We have always contended that the alarm so often felt about the introduction of noxious weeds, and which often shows itself in the enactment of ridiculous laws by Legislatures against them, is wholly needless. A plant cannot possibly live over one season, if we do not permit the leaves to mature, and a crop of corn, with the clean culture that such a crop ought to have, will destroy the most persistently inclined. We have noted that the worst possible weed - the Horse nettle, Solanum Caroliniensis - has been utterly routed by this method. But it does good to keep people in mind of these things.

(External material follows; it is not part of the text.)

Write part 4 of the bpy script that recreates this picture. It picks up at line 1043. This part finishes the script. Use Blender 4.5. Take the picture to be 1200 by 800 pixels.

We note in a recent issue of the Country Gentleman, that "Mr. Nicol found nothing simpler and easier for the destruction of couch than the cultivation of corn, thoroughly performed. He had a field treated in the following manner with perfect success : The ground was first manured and plowed in autumn, as if there was no such thing as couch, using sharp coulters. In the spring it was cross-plowed and dragged till the first of June, when the corn was planted in hills. It was cultivated both ways once a week, and the couch kept under by hoeing, with thorough tillage till the corn fully occupied the ground. "We have seen a twelve-acre field, which was densely filled with couch, entirely cleared of it by plowing or cultivating once a week the season through, keeping the weeds constantly smothered so that they could not breathe. But by whatever way the work is undertaken, it will certainly fail if done in an imperfect manner, and not completely and thoroughly, and this is the reason that so many complain that they could never succeed".